Dat heeft weer effect op de carbonatatie, vorst-/dooizoutbestandheid en chloride-indringing, dus: hoe hoger de water-cementfactor hoe sneller de aantasting verloopt en hoe korter de levensduur van het beton.
Invloed klinkergehalte op levensduur
Het CO2-profiel van beton kan ook worden verlaagd door toepassing van een cement- of bindmiddelcombinatie met een zeer laag gehalte aan portlandcementklinker. Voor zeer specifieke toepassingen, zoals constructiedelen van massabeton, kan dit vanwege de beperking van de warmteontwikkeling een verantwoorde keuze zijn. Maar voor gewone constructies in weer en wind, zoals betonverhardingen, is de toepassing van bindmiddelen met minder dan 25% klinker onverstandig. Bij lage klinkergehaltes neemt door carbonatatie de porositeit aan het oppervlak sterk toe en bij minder dan circa 25% klinker leidt dit tot een dramatische versnelling van alle eerdergenoemde aantastingsmechanismen.
Voor aantasting door vorst in combinatie met dooizouten ligt dit omslagpunt zelfs al bij circa 50% klinker. Om die reden wordt voor betonwegen ook geen hoogovencement CEM III/B toegepast, maar bijvoorbeeld wel een hoogovencement CEM III/A of een portlandvliegascement CEM II/B-V.
Langer nabehandelen
De toepassing van cement- en bindmiddelcombinaties met een klinkergehalte van minder dan 25% heeft naast consequenties voor de weerstand tegen diverse aantastingsmechanismen ook consequenties voor het bouwproces: het beton moet veel langer worden nabehandeld. Bij temperaturen onder de 10 °C loopt deze nabehandelingsduur zelfs op tot meer dan twee weken. Voor betonverhardingen betekent dit vaker nabehandelen met curing compound of langer onder plastic of jute laten liggen. Verkeer kan dan ook pas later worden toegelaten.
Tijdsdruk op uitvoering
De tijdsdruk op de uitvoering van wegenbouwprojecten wordt steeds groter. Een rotonde aanleggen in een weekend is geen uitzondering meer. En als er dan ook nog eisen worden gesteld aan lagere CO2-waarden van beton, waarvoor een langere verhardingstijd én langere nabehandelingstijd nodig is, is dat een onmogelijke opgave voor de aannemer. Nog afgezien of met dergelijke mengsels lijnvormige constructies zoals rotondebanden kunnen worden gemaakt, die ook nog op groene sterkte moeten kunnen blijven 'staan'!

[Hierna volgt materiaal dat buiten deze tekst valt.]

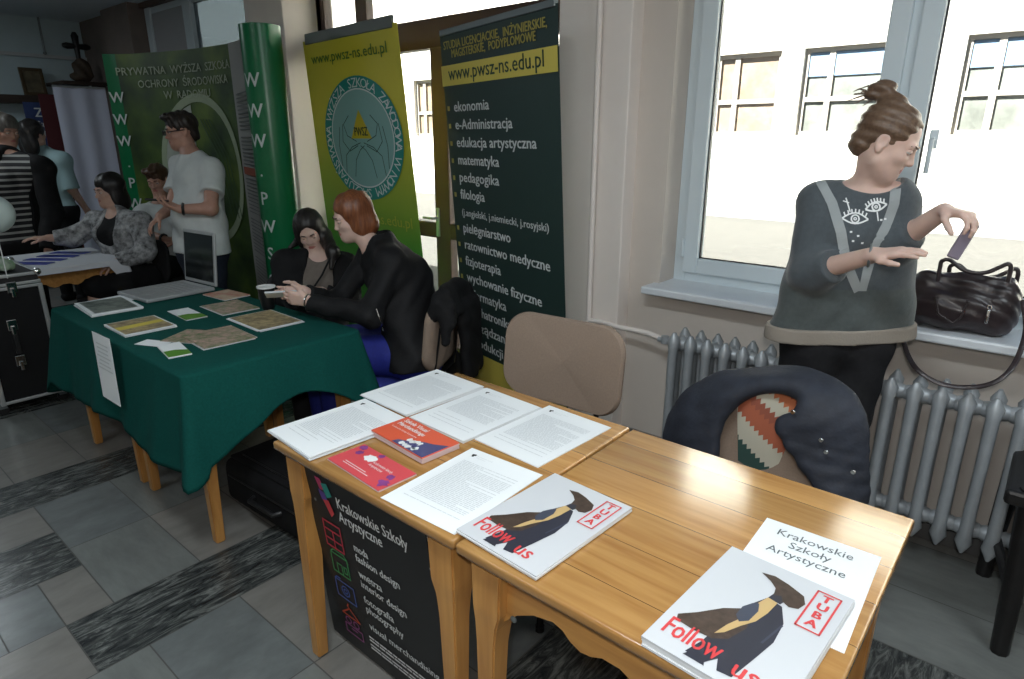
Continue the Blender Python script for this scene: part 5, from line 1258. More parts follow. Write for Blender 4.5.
# ================================================================== THE FAR LEFT CORNER
M['dark_wood'] = wood('dark_brown_wood', (.025, .016, .012), (.05, .033, .024), 'y', .4, .2)
M['counter'] = mat('grey_counter_front', (.085, .10, .125), .6, var=.15, scale=2)
def cabinet(name, label, x0, x1, y0, y1, z1):
    t = thing(name, label, 'cabinet', ((x0+x1)/2, (y0+y1)/2, .0012)); w, d = (x1-x0)/2, (y1-y0)/2
    MB().box(-w, w, -d, d, .06, z1-.03, .004).box(-w+.02, w-.04, -d+.02, d-.02, 0, .06).build('body', M['counter'], t)
    MB().box(-w-.01, w+.02, -d-.01, d+.01, z1-.03, z1, .004).build('worktop', M['dark_wood'], t)
    n = 3
    for i in range(n):
        a = -d+2*d*i/n+.012; b = -d+2*d*(i+1)/n-.012
        dd = MB().box(w, w+.018, a, b, .09, z1-.06, .004).build('door', M['counter'], t)
        MB().box(w+.018, w+.035, b-.05, b-.035, z1*.5, z1*.5+.12, .003).build('handle', M['alu'], dd)
    return t
cabinet('counter', 'dark grey counter along the far left wall behind the seated people', XL+.02, XL+.55, 1.0, 3.0, 1.0)
X0 = XL+.1
def wpt(px, py, X=X0): return at(px, py, X=X)
# shelf with dark brown edge
a, b = wpt(-30, 97), wpt(54, 99); ya, yb = a.y, b.y; zs = (a.z+b.z)/2
t = thing('wall_shelf', 'dark brown shelf across the far left wall under the framed picture', 'shelf', (XL+.14, (ya+yb)/2, zs-.06))
MB().box(-.138, .12, -(yb-ya)/2, (yb-ya)/2, 0, .09, .004).build('board', M['dark_wood'], t)
for s_ in (-.7, .7): MB().prism([(0, 0), (.16, 0), (0, -.16)], .02, TR(-.135, s_*(yb-ya)/2, 0) @ Matrix.Rotation(math.pi/2, 4, 'X')).build('bracket', M['dark_wood'], t)
# framed picture standing on the shelf
a, b = wpt(24, 93, XL+.2), wpt(42, 66, XL+.2); w_ = abs(b.y-a.y); h_ = abs(b.z-a.z)
t = thing('framed_picture', 'small gilt framed picture standing on the dark wall shelf', 'picture', (XL+.2, (a.y+b.y)/2, zs+.0305))
LM = TR(0, 0, 0) @ Matrix.Rotation(R_(-8), 4, 'Y')
fm = MB()
for q in ((-w_/2, w_/2, 0, .035), (-w_/2, w_/2, h_-.035, h_), (-w_/2, -w_/2+.035, .03, h_-.03), (w_/2-.035, w_/2, .03, h_-.03)): fm.box(-.012, .014, q[0], q[1], q[2], q[3], .004, LM)
fm.build('frame', mat('gilt_brown', (.09, .065, .035), .4, metal=.3), t)
MB().box(-.01, .004, -w_/2+.03, w_/2-.03, .03, h_-.03, 0, LM).build('picture', mat('dim_portrait', (.05, .05, .035), .5, col2=(.20, .16, .09), scale=9), t)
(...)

Aan de ene kant moet de opdrachtgever er zich meer van bewust zijn welke eisen hij stelt aan bijvoorbeeld materiaal en uitvoeringsperiode en of die met elkaar in conflict zijn. Aan de andere kant dient ook de aannemer zich vooraf meer bewust te worden waar hij ja tegen gaat zeggen bij zijn inschrijving voor het project, dat hij zo graag wil gaan uitvoeren.
Conclusies
Het sterkste milieuvoordeel van beton is zonder twijfel de zeer lange en onderhoudsarme levensduur. Juist ook voor beton in verhardingen moet daarom zeer kritisch worden beoordeeld of CO2-verlaging middels de 'kaasschaafmethode' wel verantwoord is. Zeker voor beton in weer en wind geldt meestal dat we voor een beperkte CO2-winst maar beter niet kunnen rommelen met de kwaliteit van beton.
Zowel opdrachtgever als opdrachtnemer dienen zich meer bewust te worden welke eisen met betrekking tot CO2-verlaging in beton haalbaar en realiseerbaar zijn in relatie tot de gewenste levensduur, maar ook met betrekking tot de randvoorwaarden voor de uitvoering.
Het is voor het milieu dus veel beter om de lange onderhoudsarme levensduur van beton te beschermen en te verduurzamen door bij het ontwerp van betonconstructies rekening te houden met toekomstige gebruikseisen en met hergebruik aan het einde van de levensduur.